CHICAGO – She had seen the adorable young girl with the pigtail braids in the lobby of her Uptown Chicago apartment building a few times. The girl was always smiling and waving hi.
“One day I go into the lobby and there she is,” Angel Harold said. “She pointed at me and said, ‘You! Will you be my big sister?’ "
At first, Harold wasn’t sure she was the girl’s intended target.
“I turned around to see if she might be pointing at someone else,” Harold said of the girl, Crystal, who soon would become her little sister through a local church mentoring program. “I don’t know why she chose me, but she chose me.”
Harold, now of Libertyville, said the mentor-mentee relationship that began when she was 21 and Crystal was 7 was among the most fulfilling, long-lasting gifts life has bestowed.
In June, however, it also delivered one of life’s greatest heartbreaks.

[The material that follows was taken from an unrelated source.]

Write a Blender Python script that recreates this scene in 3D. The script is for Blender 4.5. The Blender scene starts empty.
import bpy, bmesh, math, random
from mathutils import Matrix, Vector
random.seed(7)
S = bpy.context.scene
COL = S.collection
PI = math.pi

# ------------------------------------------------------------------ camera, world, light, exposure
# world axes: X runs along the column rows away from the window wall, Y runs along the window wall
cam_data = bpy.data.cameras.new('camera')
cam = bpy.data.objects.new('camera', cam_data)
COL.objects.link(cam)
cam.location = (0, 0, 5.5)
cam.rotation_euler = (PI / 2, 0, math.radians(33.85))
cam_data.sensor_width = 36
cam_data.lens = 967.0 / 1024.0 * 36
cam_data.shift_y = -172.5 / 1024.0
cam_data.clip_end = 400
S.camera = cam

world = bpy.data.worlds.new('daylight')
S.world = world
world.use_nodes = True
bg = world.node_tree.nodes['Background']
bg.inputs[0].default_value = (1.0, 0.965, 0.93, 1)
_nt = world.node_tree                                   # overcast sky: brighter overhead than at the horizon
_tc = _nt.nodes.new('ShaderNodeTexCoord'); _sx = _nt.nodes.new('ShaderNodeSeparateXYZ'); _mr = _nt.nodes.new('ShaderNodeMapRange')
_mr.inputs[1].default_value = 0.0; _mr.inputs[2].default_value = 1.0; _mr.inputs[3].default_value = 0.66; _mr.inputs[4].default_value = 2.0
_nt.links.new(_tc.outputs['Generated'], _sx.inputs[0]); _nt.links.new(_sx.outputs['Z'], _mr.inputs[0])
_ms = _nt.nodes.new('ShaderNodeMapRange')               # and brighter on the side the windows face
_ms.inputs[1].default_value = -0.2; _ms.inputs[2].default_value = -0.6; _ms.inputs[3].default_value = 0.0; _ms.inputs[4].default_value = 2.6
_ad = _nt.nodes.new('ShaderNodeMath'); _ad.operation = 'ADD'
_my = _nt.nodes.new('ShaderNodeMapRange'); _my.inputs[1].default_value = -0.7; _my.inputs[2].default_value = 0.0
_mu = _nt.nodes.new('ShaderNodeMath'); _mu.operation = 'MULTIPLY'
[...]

Angel learned that Crystal – at this point a mother of four children ranging in age from 5 to 18 – had died unexpectedly of a complication of diabetes.
Crystal Hughes was 36.
With the holidays looming, Harold, who spent many happy hours with her mother baking, hiking, roller skating, skiing and even going on a carriage ride through Libertyville after her move from the city, began thinking about how to make the season brighter for Hughes’ children. What started as a notion has grown into a movement, thanks in no small part to members of a private Libertyville-based moms group on Facebook.
It was at Hughes’ funeral that Harold first met Hughes’ children, though she felt as though she knew them. Harold had, after all, been swapping photos and stories with Hughes for the past decade. The two fell out of touch in the early 2000s while both women reared young babies, but they reconnected in 2010 via social media.
“It was like we just picked up where we left off,” Harold said. “Except we were both moms now, a little more grown up.”
Harold said she was immediately impressed with the children Hughes nurtured. Eighteen-year-old Kevin Young had just graduated high school when he witnessed his mother’s passing before paramedics arrived at their South Side home. He had planned to attend trade school, but instead went to work for Amazon to cover the bills and keep his sisters together in their Peoria Street home, Harold said.
“They are really good kids,” she said, noting that when she approached them to ask what they might like from an Amazon Christmas gift registry, none asked for much. One shyly suggested a bean bag chair, but withdrew the request after spying the price.
“They are so humble,” she said. “They only asked for like five items.”
Harold has been in touch with the children’s grandmother, who said the big need is grief counseling. Three of the four children saw their mother die. The counseling is a need for which they have no means to pay.
Harold knows only that she wants to help. From a simple appeal posted Nov. 28 on the Facebook moms’ group page, she’s received numerous pledges of grocery, gas, Amazon and other gift cards. One mom wondered about setting up a college fund. Another offered to pay for a news release to spread the word.
Harold’s part-time employer, a Libertyville shop called How Impressive, now is a drop-off point for gifts for Hughes’ children. How Impressive is at 326 N. Milwaukee Ave. Items can be dropped off through Dec. 19.
“Seventy-three people have already reached out to me,” Harold said in early December. “This is the most generous, kind group of women. I’m just blown away.”
Harold said shirt sizes for the children are large for Kevin and his 16-year-old sister, Kev’Anni; small for Ke’Amanti, who is 15; and children’s size 7-8 for 5-year-old Caidence.
“Their favorite colors are blue, purple, pink, green, black, white and orange,” Harold said. “They also like chicken alfredo, Italian beef, nachos, pizza and Jamaican jerk-seasoned foods or Chick-fil-A, Starbucks or Taco Bell gift cards.”
Harold said losing Hughes has made her reflect on how great a gift it was to know her.
“In the church bulletin at Crystal’s funeral, there was a passage that mentioned how her ‘big sister’ was an inspiration for her life – that she loved her Angel,” Harold said. “But the real truth is, I feel like she was an angel sent to me.”